Red Wednesday, now in its eighth year, was conceived in 2015 by ACN Brazil. That year, the imposing statue of Christ the Redeemer in Rio de Janeiro was bathed in red light. 

Since then, the pontifical organization’s event has become international in scope with over 20 countries involved and the Red Wednesday message, “let us act on behalf of persecuted Christians,” taken up by Catholic, Protestant and Orthodox churches.

Mario Bard, director of communications for ACN Canada, told The Catholic Register that “the movement is growing and has awakened a sensitivity to the matter of persecutions of Christians.”

Bard points to the recently released ACN Religious Freedom Report that states that 75 per cent of those persecuted for their faith are Christian.

This is partly due to “the identity itself,” said Bard, “but also the work that they do, as doing the social work of the Church is something that can put one in danger.”

Bard cites Sr.
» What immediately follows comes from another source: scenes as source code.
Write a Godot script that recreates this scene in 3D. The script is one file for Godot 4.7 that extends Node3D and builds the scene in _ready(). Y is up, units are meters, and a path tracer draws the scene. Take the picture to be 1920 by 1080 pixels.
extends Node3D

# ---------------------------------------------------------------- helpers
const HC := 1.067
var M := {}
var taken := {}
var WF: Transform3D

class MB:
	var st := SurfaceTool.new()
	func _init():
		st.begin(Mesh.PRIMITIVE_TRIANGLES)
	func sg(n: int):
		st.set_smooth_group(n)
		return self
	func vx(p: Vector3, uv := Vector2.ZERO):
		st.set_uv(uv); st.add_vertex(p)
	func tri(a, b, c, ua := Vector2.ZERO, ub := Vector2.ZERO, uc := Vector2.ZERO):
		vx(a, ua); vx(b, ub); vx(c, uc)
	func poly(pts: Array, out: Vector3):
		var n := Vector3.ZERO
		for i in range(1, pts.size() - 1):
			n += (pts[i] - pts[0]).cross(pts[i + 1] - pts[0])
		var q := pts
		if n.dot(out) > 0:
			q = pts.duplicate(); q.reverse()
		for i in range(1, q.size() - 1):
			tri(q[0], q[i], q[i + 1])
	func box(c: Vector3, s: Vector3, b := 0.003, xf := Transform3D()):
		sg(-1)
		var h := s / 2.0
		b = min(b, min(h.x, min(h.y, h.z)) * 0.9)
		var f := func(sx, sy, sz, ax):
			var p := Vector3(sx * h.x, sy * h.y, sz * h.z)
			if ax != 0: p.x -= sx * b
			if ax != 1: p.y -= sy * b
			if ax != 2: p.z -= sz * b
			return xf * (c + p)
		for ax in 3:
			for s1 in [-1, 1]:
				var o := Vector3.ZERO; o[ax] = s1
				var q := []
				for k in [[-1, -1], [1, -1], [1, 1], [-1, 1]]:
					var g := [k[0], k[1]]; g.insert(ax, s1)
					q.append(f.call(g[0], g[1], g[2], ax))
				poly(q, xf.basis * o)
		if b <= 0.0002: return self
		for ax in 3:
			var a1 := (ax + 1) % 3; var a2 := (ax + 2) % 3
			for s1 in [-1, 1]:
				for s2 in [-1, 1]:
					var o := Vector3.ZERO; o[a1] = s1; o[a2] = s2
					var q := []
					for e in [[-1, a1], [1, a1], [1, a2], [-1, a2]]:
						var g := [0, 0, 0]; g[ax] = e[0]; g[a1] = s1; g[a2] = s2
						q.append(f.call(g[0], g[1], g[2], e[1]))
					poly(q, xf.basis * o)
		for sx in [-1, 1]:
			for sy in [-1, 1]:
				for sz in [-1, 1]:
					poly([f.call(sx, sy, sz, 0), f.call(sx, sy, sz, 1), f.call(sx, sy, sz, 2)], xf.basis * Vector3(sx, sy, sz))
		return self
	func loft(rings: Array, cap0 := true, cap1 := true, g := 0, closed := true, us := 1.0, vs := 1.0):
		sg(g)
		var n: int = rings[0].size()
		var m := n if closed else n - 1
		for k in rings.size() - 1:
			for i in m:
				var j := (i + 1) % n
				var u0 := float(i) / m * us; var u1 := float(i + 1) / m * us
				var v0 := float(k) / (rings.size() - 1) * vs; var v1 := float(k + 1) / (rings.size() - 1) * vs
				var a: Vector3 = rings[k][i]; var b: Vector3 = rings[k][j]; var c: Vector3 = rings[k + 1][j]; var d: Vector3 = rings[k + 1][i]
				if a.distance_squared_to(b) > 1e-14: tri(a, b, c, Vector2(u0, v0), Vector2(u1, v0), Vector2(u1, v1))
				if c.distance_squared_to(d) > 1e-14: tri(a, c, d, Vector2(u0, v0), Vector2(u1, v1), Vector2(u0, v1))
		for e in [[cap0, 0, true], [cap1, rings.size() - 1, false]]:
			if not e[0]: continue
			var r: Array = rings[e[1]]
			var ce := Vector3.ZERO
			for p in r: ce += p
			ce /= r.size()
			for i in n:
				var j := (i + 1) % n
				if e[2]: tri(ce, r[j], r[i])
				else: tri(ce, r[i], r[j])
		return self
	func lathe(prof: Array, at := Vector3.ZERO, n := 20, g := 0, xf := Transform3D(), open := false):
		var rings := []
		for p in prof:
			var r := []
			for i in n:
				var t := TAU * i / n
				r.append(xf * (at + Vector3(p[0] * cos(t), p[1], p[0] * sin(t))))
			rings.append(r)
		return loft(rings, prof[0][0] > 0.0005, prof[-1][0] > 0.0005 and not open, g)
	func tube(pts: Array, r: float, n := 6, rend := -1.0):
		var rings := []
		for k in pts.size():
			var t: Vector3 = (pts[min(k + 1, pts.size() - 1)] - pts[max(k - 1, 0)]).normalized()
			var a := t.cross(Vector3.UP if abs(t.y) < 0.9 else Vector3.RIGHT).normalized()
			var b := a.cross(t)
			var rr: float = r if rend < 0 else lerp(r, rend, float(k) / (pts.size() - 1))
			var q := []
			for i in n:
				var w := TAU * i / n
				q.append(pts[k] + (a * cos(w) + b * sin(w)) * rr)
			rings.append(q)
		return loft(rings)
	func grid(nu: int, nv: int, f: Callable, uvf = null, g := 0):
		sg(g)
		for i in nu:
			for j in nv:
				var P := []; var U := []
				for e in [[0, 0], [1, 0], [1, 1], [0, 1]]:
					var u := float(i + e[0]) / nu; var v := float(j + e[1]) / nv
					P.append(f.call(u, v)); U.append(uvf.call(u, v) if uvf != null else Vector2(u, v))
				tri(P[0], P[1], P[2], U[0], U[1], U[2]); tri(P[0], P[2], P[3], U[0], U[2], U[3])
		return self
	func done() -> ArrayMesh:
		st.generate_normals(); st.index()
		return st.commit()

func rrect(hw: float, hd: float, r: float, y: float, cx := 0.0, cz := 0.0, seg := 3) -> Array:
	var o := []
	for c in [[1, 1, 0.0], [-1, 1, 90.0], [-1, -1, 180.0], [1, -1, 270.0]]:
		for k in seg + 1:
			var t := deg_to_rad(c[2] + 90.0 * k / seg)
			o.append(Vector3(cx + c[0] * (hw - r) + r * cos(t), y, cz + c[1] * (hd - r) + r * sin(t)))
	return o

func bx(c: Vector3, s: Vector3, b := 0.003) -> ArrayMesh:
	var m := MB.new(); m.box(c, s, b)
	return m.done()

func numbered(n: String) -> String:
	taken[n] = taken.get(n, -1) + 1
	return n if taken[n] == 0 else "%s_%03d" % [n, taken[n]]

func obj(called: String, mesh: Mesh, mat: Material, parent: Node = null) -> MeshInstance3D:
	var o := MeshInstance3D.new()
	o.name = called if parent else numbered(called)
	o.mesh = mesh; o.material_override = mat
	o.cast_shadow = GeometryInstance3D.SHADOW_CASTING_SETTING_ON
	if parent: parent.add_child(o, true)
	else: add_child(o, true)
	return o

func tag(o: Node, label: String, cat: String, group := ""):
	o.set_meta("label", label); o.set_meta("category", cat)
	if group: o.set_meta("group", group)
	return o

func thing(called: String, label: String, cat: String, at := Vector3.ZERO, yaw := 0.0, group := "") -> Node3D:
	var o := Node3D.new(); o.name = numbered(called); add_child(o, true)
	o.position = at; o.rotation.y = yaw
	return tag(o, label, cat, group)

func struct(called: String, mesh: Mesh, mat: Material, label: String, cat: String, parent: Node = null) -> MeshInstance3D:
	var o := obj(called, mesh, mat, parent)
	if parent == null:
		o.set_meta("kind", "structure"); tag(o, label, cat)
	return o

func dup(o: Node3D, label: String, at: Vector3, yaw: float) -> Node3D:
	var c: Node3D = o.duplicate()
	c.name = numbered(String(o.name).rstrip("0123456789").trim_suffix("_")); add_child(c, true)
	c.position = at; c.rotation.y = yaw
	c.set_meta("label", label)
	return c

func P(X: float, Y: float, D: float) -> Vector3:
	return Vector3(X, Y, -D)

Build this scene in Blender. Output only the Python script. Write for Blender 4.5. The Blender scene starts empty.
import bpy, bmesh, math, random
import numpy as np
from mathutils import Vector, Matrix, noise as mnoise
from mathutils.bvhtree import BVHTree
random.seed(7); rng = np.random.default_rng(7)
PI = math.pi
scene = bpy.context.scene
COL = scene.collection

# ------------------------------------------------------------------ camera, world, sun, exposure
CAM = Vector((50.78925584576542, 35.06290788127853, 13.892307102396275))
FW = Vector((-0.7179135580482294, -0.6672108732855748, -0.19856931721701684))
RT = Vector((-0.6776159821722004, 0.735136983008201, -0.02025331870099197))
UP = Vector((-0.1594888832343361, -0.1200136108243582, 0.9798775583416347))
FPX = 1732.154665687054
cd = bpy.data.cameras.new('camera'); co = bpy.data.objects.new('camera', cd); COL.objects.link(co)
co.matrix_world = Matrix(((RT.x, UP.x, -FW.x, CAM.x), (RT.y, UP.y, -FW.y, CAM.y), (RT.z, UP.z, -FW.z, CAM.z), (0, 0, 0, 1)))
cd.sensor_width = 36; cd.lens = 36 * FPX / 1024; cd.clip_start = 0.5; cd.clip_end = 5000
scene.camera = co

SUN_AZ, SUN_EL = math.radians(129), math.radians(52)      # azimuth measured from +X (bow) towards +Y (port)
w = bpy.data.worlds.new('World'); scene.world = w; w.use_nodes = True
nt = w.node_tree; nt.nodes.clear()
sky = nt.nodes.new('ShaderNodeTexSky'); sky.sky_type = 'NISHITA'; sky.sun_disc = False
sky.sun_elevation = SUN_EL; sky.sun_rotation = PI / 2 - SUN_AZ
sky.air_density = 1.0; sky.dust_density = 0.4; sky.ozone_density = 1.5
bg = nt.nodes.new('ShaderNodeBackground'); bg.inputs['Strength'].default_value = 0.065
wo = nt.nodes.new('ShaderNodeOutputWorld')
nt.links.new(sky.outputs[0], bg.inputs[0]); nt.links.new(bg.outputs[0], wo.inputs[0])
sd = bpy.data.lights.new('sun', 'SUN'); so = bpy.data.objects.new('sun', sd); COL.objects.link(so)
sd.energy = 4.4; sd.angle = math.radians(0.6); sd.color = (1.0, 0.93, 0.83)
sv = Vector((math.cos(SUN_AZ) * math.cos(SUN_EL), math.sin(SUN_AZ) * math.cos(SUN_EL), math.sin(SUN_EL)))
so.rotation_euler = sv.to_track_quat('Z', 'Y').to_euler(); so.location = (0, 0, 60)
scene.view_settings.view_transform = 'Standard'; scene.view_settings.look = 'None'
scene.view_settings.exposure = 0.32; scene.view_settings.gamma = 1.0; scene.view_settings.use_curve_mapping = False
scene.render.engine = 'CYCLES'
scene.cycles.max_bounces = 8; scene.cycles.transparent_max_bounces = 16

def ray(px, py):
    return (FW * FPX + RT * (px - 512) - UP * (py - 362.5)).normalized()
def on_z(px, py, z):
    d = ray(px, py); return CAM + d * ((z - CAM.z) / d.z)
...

Dorothy Stang as one example of a Christian who was martyred because of the “work of the Church.” Stang, a religious sister and activist, was killed in 2005 because of her work for environmental and worker rights in Amazonia.

The forward to the Religious Freedom Report is written by Sr. Gloria Cecilia Narváez Argoty, a Franciscan religious sister, who in 2017 was abducted and held for five years as a captive in Mali.

“From my mission work in a Muslim environment and sharing a good part of my captivity with two women, one Muslim and the other Protestant,” wrote Sr. Gloria, “I learned that if we love, accept and respect one another, we can live as brothers and sisters and that acceptance does not mean giving up one’s beliefs, for true respect is about listening, welcoming and acknowledging everyone for who they are.” 

“I would really underline what Sr. Gloria said here,” said Bard. “She is a model for us. This is something one could find naïve, but though she experienced something very traumatic, she came out of it stronger.”